Program
1000–1030: Welcome and introduction to CCSE
1030–1100: Overview of current work at CCSE
1100–1130: Coffee break and networking
1130–1200: Presentation by Ben Pollard, University of Colorado Boulder, USA
1200–1230: Presentation by Ian Bearden, Niels Bohr Institute, Denmark
1230–1330: Lunch
1330–1400: Presentation by Urban Eriksson, Lund University, Sweden
1400–1430: Presentation by Kim Svensson, Lund University, Sweden
1430–1500: Coffee break and networking
1500–1530: Presentation by Robert Hagala, Department of Astronomy at UiO
1530–1545: Wrap up
Abstracts
Tablet Computers as Notebooks and Apparatus in an Introductory Lab Course
Benjamin Pollard, University of Colorado Boulder, USA
Computation is an increasingly essential skill for physicists to master. Experimental physicists regularly use computation to collect, analyze, and communicate data. Such skills are naturally developed in physics lab courses. For example, students may use tablet computers as an electronic lab notebook, and for real-time data collection and analysis. My colleagues and I have fully integrated tablet computers in a transformation of the introductory physics lab course at our home institution. Preliminary results show that students are more engaged, show an increased appreciation for the role of experiments in physics, and gain basic computational skills after taking the transformed course.
Real Labs for Young Physicists
Ian Bearden, Niels Bohr Institute, Denmark
At the Niels Bohr Institute we have spent considerable effort over the past few years on the development and implementation of laboratory instruction which provides students with genuine scientific experience. I will discuss the status of the this effort in both our introductory Classical Mechanics and Special Relativity course and our course aimed at pre- and in-service upper secondary level physics teachers. I will attempt to emphasise the various intersections of experiment and computation, as well as other ICT skills necessary for a modern physicist to master.
Disciplinary discernment of three-dimensionality in virtual learning environments (VLEs)– important for teaching and learning physics and astronomy?
Urban Eriksson, National Resource Center for Physics Education, Lund University, Sweden
When learning about the Universe, students must come to appreciate not only the immense scale of the Universe, but also its multidimensional structure. Recent research has shown that to extrapolate three-dimensionality from 1D and 2D semiotic resources is a competency very hard for students to acquire [1]. Also, in most university teaching situations the students are left to construct this aspect by themselves. In this talk, I report on earlier research concerning disciplinary discernment of three-dimensionality and elaborate on how to address this severely overlooked competency in physics and astronomy education, taken into account visualization possibilities offered by VLEs, such as planetaria and VR/AR.

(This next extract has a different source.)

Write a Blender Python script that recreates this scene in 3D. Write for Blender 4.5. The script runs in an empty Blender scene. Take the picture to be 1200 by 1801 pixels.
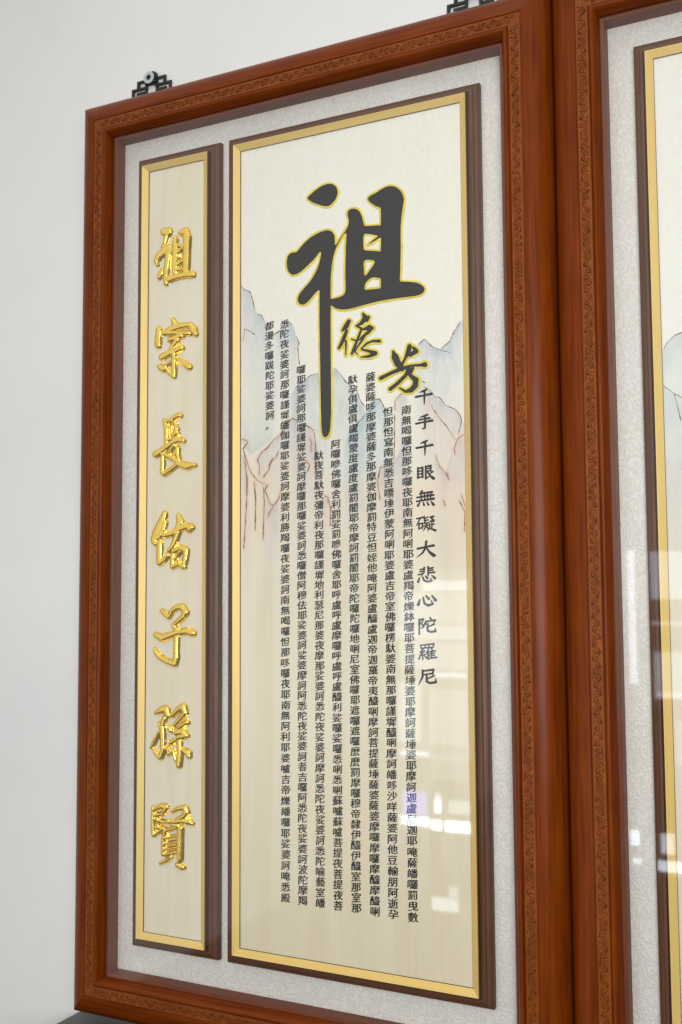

[1] Eriksson, U., Linder, C., Airey, J., & Redfors, A. (2014). Who needs 3D when the Universe is flat? Science Education, 98(3), 31.
Programming: A tool for meaning-making and a transductive link between semiotic systems
Kim Svensson, National Resource Center for Physics Education, Lund University
Programming could potentially be used as a tool for meaning-making in physics. As a semiotic system [1], programming can be used as a transductive link between other semiotic systems, such as mathematics or visual representations. In this project I am investigating this link to find how it can affect learning physics. Upper secondary school students have created computational models of physical phenomena to explore the physics and the model-making process. In this process, the students identify disciplinary relevant aspects, important relations and interactions, and devise logical machines to combine them into simulations. The whole process is being monitored and data will be qualitatively analysed using a social semiotic lens.
[1] Airey, J., & Linder, C. (2017). Social semiotics in university physics education. In Multiple Representations in Physics Education (pp. 95-122). Springer, Cham.
AST2000 Satellite Mission
Robert Hagala, Department of Astrophysics, University of Oslo, Norway
In the first astrophysics course for physics students, we have given the students the possibility to choose a large project work instead of mandatory hand-ins and the exam. The project covers all the topics of the course through a space mission to another planet. The students simulate the rocket engine, calculate the orbits, develop software for the satellite, and analyse the atmospheric spectra of the target planet. All this in order to simulate a soft landing on the surface. After months of planning, calculations and simulations, the students will perform the space mission 'for real' where they will receive pictures and videos from the space mission using a 3D computer software developed specifically for this course. All students have their own random solar systems with procedurally generated planet.